Read more in the full article here.


    1. When a company’s product success is presumed to rely not so much on consumer merit but on devious product placement, marketing hypnosis, and NSA-style secrecy, its latest product exploding in popularity is strong evidence that EVEN THOUGH the product’s appearance is boringly unchanged and EVEN THOUGH the product introduction fell flat through the necrosis of Apple VPs not born Jobs or Svengali or Mesmer, and EVEN THOUGH the somehow all-important surprise element was nullified by tech blog grinches and canine rear-end sniffers—that that product somehow must have been (uh, we can’t understand how it escaped our attention) actually excellent and desirable.

  1. “The strong initial excitement for the phone suggested that the early adopters, at least, don’t need to be surprised at the well choreographed Apple announcements…”

    Whether a feature or function of the phone is a surprise at the announcement or not has nothing to do with whether that feature or function is desirable to consumers. I do not think early or late adopters will be influenced by the pre-announcement rumors.

    Sure, it is great to have a wow factor, but the buzz and anticipation seems to be fed, rather than attenuated, by pre-announcement leaks.

    Also, keep in mind that while many of the rumors were correct, many were also wrong, eg NFC.

    1. Totally agree with your argument. I don’t buy a mattress, or a car, based on some surprise factor. Neither does anyone else.

      This surprise factor is a tool (and only that) of the tech press to keep themselves in business by generating suspense about product introductions. Steve Jobs perfected it, the pundits (seeing its success) expropriated it and have been exploiting a dirty version of it ever since to jack up their hit counts.

      1. I think the word you’re after is ‘appropriated’.
        The ‘surprise factor’ is Apple playing the press.
        ALL consumer product companies keep their plans secret and hold press conferences. Apple just has products that people care about.

  2. I think the early leaks helped sales.

    It allowed the public to come to terms with the changes or lack of, of the iPhone. Then, finally, allowing the preorder within 48 hours of the official announcement.

    It was just good timing. In seriousness it’s good for the public to not have surprises. Sometimes it’s good for the individual, but, hey how do you control disappointment, when you can’t win? (this is not about a contest, it’s about public expectation.)

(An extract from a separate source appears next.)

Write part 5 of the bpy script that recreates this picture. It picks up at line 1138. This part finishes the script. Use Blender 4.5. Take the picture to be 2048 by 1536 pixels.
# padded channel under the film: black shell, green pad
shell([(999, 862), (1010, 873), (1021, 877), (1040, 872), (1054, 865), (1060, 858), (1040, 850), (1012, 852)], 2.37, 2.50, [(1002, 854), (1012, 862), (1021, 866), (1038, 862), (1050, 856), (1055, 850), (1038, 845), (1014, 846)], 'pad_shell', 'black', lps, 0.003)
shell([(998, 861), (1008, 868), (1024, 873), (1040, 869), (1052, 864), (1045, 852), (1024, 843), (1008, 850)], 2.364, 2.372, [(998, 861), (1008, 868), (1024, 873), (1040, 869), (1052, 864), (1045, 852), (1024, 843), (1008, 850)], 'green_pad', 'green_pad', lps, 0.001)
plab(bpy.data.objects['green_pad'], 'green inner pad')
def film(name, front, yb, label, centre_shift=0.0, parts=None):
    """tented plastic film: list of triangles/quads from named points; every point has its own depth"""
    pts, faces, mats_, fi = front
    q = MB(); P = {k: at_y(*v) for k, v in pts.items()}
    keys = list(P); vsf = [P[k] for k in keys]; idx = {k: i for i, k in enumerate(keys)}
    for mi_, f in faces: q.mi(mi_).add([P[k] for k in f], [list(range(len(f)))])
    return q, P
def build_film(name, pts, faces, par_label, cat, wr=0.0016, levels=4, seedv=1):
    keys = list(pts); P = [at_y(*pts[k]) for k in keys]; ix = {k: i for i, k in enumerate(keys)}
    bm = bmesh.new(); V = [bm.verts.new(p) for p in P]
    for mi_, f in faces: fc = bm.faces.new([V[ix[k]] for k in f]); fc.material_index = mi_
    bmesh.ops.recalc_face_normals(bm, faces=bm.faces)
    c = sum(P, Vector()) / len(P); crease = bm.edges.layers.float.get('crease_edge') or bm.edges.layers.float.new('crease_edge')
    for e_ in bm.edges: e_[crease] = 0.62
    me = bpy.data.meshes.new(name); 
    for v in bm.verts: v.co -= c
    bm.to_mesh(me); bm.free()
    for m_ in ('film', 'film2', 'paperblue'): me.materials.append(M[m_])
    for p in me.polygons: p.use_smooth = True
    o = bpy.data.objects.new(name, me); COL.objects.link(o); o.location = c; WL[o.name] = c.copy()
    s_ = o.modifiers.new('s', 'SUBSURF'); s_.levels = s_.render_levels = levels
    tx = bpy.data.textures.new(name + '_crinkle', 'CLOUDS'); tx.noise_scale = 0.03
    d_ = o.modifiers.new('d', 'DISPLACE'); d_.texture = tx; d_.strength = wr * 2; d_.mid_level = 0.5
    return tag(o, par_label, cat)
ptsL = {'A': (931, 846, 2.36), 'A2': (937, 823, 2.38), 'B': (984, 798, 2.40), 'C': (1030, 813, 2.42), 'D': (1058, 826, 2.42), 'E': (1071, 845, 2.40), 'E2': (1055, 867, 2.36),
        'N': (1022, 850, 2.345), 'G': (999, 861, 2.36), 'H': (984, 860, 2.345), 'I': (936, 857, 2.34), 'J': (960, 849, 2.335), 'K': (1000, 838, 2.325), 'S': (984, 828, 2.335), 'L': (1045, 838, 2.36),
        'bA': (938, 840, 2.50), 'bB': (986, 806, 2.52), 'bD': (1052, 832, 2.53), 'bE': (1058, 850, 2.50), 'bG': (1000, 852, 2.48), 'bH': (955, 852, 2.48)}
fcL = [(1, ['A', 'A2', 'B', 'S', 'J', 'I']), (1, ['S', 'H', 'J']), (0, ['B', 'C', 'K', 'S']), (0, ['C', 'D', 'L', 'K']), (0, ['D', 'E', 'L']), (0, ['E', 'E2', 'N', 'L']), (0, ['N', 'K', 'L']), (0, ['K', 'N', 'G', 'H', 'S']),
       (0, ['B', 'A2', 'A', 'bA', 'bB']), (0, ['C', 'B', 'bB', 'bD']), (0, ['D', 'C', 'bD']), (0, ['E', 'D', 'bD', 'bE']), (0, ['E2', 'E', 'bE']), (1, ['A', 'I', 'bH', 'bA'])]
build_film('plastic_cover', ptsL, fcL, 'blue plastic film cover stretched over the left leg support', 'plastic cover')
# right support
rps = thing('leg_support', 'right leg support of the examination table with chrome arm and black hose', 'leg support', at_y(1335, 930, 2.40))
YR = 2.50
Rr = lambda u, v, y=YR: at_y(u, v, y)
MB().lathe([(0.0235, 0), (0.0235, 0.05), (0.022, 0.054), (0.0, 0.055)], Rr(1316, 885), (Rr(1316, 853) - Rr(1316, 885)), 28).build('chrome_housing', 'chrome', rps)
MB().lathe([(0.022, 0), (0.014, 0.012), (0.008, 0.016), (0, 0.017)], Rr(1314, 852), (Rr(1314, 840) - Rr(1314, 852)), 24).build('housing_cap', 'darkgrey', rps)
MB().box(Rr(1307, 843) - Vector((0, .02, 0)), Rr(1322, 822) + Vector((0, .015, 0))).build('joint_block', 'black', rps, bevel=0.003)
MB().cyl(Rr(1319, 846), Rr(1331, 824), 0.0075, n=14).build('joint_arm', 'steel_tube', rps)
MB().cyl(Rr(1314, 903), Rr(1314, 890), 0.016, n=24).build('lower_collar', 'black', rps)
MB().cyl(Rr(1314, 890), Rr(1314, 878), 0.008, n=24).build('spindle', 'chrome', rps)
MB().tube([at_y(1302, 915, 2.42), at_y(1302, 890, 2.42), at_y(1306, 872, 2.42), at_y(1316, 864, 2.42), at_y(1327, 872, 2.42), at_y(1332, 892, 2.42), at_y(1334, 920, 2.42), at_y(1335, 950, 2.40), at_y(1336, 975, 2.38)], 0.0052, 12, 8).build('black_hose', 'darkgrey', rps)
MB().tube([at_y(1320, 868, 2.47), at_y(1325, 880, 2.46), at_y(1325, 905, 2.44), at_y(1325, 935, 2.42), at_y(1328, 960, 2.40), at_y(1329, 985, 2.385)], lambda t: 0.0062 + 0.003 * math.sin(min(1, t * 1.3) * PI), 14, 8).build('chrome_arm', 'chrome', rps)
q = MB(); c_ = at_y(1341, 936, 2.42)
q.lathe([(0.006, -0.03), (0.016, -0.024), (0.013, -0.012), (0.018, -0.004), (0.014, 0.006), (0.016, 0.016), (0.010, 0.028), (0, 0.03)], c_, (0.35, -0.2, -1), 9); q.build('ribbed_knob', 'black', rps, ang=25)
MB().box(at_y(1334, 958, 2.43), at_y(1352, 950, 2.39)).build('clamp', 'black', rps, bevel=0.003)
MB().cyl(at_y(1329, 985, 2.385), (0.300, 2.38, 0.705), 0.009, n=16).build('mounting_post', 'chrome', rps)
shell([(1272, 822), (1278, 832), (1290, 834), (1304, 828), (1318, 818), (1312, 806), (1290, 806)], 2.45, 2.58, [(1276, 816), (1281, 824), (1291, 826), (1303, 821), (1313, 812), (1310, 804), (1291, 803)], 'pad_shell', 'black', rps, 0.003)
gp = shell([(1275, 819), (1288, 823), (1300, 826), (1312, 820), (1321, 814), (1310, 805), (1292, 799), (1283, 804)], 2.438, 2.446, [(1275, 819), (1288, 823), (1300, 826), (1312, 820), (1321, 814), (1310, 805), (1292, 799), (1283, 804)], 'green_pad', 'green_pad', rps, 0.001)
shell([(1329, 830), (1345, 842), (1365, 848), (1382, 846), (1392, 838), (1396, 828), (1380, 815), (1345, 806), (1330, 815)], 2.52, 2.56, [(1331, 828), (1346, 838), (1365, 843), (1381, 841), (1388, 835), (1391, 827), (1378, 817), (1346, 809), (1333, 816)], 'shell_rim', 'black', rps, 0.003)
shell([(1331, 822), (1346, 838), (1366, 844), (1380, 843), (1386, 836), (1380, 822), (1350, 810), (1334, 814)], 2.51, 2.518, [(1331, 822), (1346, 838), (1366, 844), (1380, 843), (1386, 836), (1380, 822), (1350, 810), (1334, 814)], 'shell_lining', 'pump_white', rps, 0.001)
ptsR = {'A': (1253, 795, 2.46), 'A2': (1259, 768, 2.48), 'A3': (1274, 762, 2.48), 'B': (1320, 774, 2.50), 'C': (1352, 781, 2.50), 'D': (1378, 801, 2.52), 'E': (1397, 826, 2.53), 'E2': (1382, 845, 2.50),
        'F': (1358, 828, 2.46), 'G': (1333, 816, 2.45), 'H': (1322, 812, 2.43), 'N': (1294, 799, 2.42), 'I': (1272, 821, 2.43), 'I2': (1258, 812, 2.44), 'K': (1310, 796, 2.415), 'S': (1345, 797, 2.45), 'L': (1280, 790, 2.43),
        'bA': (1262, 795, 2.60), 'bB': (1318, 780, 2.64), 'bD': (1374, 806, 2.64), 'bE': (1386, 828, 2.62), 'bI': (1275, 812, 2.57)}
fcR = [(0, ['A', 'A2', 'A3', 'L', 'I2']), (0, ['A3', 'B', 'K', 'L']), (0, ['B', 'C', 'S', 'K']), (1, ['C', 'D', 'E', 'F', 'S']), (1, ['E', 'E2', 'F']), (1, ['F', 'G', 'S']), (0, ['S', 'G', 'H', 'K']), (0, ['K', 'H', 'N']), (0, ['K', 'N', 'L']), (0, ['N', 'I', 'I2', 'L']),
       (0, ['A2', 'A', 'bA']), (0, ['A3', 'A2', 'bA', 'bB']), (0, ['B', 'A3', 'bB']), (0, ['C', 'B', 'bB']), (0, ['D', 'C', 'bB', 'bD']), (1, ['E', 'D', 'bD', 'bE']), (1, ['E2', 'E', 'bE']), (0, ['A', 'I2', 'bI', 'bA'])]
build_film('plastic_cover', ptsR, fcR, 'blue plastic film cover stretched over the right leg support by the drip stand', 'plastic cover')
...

  3. Existing customers have gone through two cycles by the time they upgrade. My last phone was a 3Gs, waited through the 4 (loved it) and when the 4S came out it was a BIG improvement for me. iP4 owners have seen the 4S and want the iterative improvements of that model plus the new features of the 5. People moving from the 4S to the 5 passion/money than most of us.

  4. I don’t really think there were more leaks than most other launches…

    The first iPhone & iPad launches are the only two that really stand out as being pretty much “watertight”.

  5. I’ve gone 3-4, now going for the 5. Every upgrade adds new features that increase it’s usefulness. Screw fashion, my phone is an everyday tool that is totally indispensable.

  6. Build it and they will come… BUZZZZZZZZ… BUY!

    Build it and they will buy! Especially from a company that built a product that has won the JD Powers Award for Customer Satisfaction for how many times? Since the initial release of the iPhone!

  7. These spilled secrets are good for Apple and shareholders. It helps stabilize the stock price. Previously there would be wild expectations which would drive the stock up, then on presentation day the stock would go down due to disappointment only to go up again after the products were released. The last few announcements have not resulted in the stock dropping in value.

  8. I just wish it weren’t made in China. There was a headline that iPhone sales would do more for the economy than QE3. Then there is a headline that it will do more for China’s economy. So does that mean it is taking money out of our economy?